■ Job ■
Search the data below for the word "scene" and copy each line that holds it.

■ Data segment ■
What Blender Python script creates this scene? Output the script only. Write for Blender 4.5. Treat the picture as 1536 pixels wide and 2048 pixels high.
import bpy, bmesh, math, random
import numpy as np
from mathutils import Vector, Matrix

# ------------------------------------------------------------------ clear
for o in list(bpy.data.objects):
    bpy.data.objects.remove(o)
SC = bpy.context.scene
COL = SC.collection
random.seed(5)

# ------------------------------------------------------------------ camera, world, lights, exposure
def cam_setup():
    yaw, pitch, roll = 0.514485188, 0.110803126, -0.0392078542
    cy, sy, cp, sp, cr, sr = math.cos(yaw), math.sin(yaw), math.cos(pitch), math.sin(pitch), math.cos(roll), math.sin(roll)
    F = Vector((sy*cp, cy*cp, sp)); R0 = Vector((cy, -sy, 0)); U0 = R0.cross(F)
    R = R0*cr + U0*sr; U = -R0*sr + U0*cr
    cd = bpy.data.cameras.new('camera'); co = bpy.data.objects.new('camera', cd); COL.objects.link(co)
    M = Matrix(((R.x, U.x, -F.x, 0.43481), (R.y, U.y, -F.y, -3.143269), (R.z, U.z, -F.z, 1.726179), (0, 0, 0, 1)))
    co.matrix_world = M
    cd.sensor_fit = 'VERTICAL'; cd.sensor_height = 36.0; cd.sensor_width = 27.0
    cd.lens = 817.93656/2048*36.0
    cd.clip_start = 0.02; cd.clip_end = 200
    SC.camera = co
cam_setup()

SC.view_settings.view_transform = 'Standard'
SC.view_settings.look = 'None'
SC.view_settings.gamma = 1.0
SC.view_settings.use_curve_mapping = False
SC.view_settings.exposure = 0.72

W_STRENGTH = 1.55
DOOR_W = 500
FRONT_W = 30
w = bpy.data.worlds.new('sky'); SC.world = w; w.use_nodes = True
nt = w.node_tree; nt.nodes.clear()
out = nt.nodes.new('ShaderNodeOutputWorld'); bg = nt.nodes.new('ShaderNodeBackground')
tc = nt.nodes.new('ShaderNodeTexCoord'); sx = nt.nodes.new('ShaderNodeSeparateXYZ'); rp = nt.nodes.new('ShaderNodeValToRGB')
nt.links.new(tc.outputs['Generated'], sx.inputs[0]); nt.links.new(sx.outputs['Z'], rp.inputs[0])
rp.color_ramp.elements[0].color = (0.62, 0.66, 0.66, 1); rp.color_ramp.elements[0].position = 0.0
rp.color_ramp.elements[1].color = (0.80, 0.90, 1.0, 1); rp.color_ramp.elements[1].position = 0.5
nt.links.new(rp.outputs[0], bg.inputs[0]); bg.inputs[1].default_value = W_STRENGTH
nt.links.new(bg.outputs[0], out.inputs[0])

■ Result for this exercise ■
What Blender Python script creates this scene? Output the script only. Write for Blender 4.5. Treat the picture as 1536 pixels wide and 2048 pixels high.
SC = bpy.context.scene